Exercise directions: Write out the entire listing below exactly, with the pictures left out.

++++++

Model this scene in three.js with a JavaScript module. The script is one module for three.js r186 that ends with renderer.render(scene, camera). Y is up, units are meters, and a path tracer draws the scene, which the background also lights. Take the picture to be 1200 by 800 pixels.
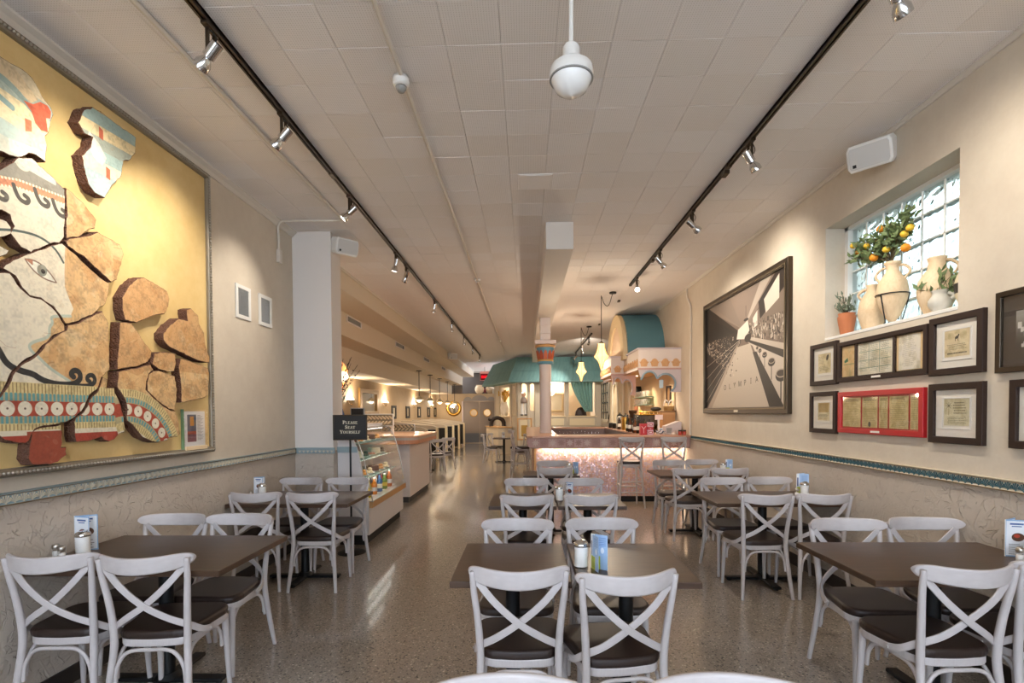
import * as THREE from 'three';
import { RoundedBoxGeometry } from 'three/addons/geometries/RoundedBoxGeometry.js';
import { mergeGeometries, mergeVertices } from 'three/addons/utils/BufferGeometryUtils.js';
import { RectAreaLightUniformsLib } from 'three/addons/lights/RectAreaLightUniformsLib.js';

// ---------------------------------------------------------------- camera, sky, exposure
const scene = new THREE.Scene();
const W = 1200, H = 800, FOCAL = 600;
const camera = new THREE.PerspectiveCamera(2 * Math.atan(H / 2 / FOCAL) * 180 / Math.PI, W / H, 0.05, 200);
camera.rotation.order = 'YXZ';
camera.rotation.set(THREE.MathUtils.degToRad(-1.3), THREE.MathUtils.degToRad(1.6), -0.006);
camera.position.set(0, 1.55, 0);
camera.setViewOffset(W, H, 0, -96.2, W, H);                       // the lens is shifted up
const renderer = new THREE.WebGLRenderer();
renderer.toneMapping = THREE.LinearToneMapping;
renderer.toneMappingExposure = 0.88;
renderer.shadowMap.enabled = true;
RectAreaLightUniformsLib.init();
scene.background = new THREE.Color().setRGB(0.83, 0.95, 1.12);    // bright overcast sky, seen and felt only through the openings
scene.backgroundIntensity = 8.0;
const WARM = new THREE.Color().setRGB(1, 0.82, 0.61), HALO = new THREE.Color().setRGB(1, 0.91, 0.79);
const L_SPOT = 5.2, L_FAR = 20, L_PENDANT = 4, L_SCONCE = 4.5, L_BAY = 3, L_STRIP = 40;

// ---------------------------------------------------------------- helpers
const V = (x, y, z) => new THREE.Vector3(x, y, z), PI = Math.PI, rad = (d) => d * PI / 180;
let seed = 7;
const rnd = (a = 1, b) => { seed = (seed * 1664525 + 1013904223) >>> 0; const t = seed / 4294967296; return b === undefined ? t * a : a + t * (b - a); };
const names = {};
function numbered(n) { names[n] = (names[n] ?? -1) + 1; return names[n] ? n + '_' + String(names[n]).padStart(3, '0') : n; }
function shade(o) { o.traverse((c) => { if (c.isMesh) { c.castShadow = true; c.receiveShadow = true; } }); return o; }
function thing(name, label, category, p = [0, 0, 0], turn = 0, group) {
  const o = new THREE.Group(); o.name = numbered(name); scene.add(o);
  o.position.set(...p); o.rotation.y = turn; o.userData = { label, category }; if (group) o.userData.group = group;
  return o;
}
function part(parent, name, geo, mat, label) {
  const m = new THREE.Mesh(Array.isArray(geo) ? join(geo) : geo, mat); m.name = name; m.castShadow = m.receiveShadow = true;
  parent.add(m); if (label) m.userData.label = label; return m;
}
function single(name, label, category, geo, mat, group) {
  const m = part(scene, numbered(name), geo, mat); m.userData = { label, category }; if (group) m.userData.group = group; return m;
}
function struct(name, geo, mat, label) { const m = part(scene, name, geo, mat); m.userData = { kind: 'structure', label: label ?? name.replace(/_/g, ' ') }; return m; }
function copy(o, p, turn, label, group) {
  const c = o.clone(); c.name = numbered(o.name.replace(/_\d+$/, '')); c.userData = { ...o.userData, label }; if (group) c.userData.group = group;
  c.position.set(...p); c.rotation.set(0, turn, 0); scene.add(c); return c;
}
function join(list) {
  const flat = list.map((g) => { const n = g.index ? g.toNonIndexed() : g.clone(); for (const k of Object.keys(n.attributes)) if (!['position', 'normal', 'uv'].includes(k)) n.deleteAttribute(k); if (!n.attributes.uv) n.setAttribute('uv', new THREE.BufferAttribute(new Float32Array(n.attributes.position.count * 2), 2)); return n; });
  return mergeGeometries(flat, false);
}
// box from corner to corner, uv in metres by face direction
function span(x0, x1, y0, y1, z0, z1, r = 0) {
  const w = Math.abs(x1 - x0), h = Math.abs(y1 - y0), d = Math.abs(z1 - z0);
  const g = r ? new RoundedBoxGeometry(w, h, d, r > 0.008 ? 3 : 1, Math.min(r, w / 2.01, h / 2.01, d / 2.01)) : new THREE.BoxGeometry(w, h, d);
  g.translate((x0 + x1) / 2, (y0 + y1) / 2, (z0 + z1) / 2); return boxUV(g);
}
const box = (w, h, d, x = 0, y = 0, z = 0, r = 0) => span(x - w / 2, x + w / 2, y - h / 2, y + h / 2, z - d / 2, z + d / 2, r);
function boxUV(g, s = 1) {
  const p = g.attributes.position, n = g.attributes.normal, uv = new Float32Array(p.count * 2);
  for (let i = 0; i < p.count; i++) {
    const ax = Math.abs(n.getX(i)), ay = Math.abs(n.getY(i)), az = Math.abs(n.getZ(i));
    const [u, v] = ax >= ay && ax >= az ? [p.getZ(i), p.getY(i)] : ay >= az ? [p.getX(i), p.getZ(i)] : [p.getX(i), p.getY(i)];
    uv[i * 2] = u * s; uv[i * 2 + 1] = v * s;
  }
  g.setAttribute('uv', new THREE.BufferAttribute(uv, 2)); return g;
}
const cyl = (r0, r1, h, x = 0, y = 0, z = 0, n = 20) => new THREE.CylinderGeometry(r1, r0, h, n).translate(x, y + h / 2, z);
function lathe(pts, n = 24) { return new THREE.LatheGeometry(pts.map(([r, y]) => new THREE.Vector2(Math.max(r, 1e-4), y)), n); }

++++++

Exercise output:
Model this scene in three.js with a JavaScript module. The script is one module for three.js r186 that ends with renderer.render(scene, camera). Y is up, units are meters, and a path tracer draws the scene, which the background also lights. Take the picture to be 1200 by 800 pixels.
import * as THREE from 'three';
import { RoundedBoxGeometry } from 'three/addons/geometries/RoundedBoxGeometry.js';
import { mergeGeometries, mergeVertices } from 'three/addons/utils/BufferGeometryUtils.js';
import { RectAreaLightUniformsLib } from 'three/addons/lights/RectAreaLightUniformsLib.js';

// ---------------------------------------------------------------- camera, sky, exposure
const scene = new THREE.Scene();
const W = 1200, H = 800, FOCAL = 600;
const camera = new THREE.PerspectiveCamera(2 * Math.atan(H / 2 / FOCAL) * 180 / Math.PI, W / H, 0.05, 200);
camera.rotation.order = 'YXZ';
camera.rotation.set(THREE.MathUtils.degToRad(-1.3), THREE.MathUtils.degToRad(1.6), -0.006);
camera.position.set(0, 1.55, 0);
camera.setViewOffset(W, H, 0, -96.2, W, H);                       // the lens is shifted up
const renderer = new THREE.WebGLRenderer();
renderer.toneMapping = THREE.LinearToneMapping;
renderer.toneMappingExposure = 0.88;
renderer.shadowMap.enabled = true;
RectAreaLightUniformsLib.init();
scene.background = new THREE.Color().setRGB(0.83, 0.95, 1.12);    // bright overcast sky, seen and felt only through the openings
scene.backgroundIntensity = 8.0;
const WARM = new THREE.Color().setRGB(1, 0.82, 0.61), HALO = new THREE.Color().setRGB(1, 0.91, 0.79);
const L_SPOT = 5.2, L_FAR = 20, L_PENDANT = 4, L_SCONCE = 4.5, L_BAY = 3, L_STRIP = 40;

// ---------------------------------------------------------------- helpers
const V = (x, y, z) => new THREE.Vector3(x, y, z), PI = Math.PI, rad = (d) => d * PI / 180;
let seed = 7;
const rnd = (a = 1, b) => { seed = (seed * 1664525 + 1013904223) >>> 0; const t = seed / 4294967296; return b === undefined ? t * a : a + t * (b - a); };
const names = {};
function numbered(n) { names[n] = (names[n] ?? -1) + 1; return names[n] ? n + '_' + String(names[n]).padStart(3, '0') : n; }
function shade(o) { o.traverse((c) => { if (c.isMesh) { c.castShadow = true; c.receiveShadow = true; } }); return o; }
function thing(name, label, category, p = [0, 0, 0], turn = 0, group) {
  const o = new THREE.Group(); o.name = numbered(name); scene.add(o);
  o.position.set(...p); o.rotation.y = turn; o.userData = { label, category }; if (group) o.userData.group = group;
  return o;
}
function part(parent, name, geo, mat, label) {
  const m = new THREE.Mesh(Array.isArray(geo) ? join(geo) : geo, mat); m.name = name; m.castShadow = m.receiveShadow = true;
  parent.add(m); if (label) m.userData.label = label; return m;
}
function single(name, label, category, geo, mat, group) {
  const m = part(scene, numbered(name), geo, mat); m.userData = { label, category }; if (group) m.userData.group = group; return m;
}
function struct(name, geo, mat, label) { const m = part(scene, name, geo, mat); m.userData = { kind: 'structure', label: label ?? name.replace(/_/g, ' ') }; return m; }
function copy(o, p, turn, label, group) {
  const c = o.clone(); c.name = numbered(o.name.replace(/_\d+$/, '')); c.userData = { ...o.userData, label }; if (group) c.userData.group = group;
  c.position.set(...p); c.rotation.set(0, turn, 0); scene.add(c); return c;
}
function join(list) {
  const flat = list.map((g) => { const n = g.index ? g.toNonIndexed() : g.clone(); for (const k of Object.keys(n.attributes)) if (!['position', 'normal', 'uv'].includes(k)) n.deleteAttribute(k); if (!n.attributes.uv) n.setAttribute('uv', new THREE.BufferAttribute(new Float32Array(n.attributes.position.count * 2), 2)); return n; });
  return mergeGeometries(flat, false);
}
// box from corner to corner, uv in metres by face direction
function span(x0, x1, y0, y1, z0, z1, r = 0) {
  const w = Math.abs(x1 - x0), h = Math.abs(y1 - y0), d = Math.abs(z1 - z0);
  const g = r ? new RoundedBoxGeometry(w, h, d, r > 0.008 ? 3 : 1, Math.min(r, w / 2.01, h / 2.01, d / 2.01)) : new THREE.BoxGeometry(w, h, d);
  g.translate((x0 + x1) / 2, (y0 + y1) / 2, (z0 + z1) / 2); return boxUV(g);
}
const box = (w, h, d, x = 0, y = 0, z = 0, r = 0) => span(x - w / 2, x + w / 2, y - h / 2, y + h / 2, z - d / 2, z + d / 2, r);
function boxUV(g, s = 1) {
  const p = g.attributes.position, n = g.attributes.normal, uv = new Float32Array(p.count * 2);
  for (let i = 0; i < p.count; i++) {
    const ax = Math.abs(n.getX(i)), ay = Math.abs(n.getY(i)), az = Math.abs(n.getZ(i));
    const [u, v] = ax >= ay && ax >= az ? [p.getZ(i), p.getY(i)] : ay >= az ? [p.getX(i), p.getZ(i)] : [p.getX(i), p.getY(i)];
    uv[i * 2] = u * s; uv[i * 2 + 1] = v * s;
  }
  g.setAttribute('uv', new THREE.BufferAttribute(uv, 2)); return g;
}
const cyl = (r0, r1, h, x = 0, y = 0, z = 0, n = 20) => new THREE.CylinderGeometry(r1, r0, h, n).translate(x, y + h / 2, z);
function lathe(pts, n = 24) { return new THREE.LatheGeometry(pts.map(([r, y]) => new THREE.Vector2(Math.max(r, 1e-4), y)), n); }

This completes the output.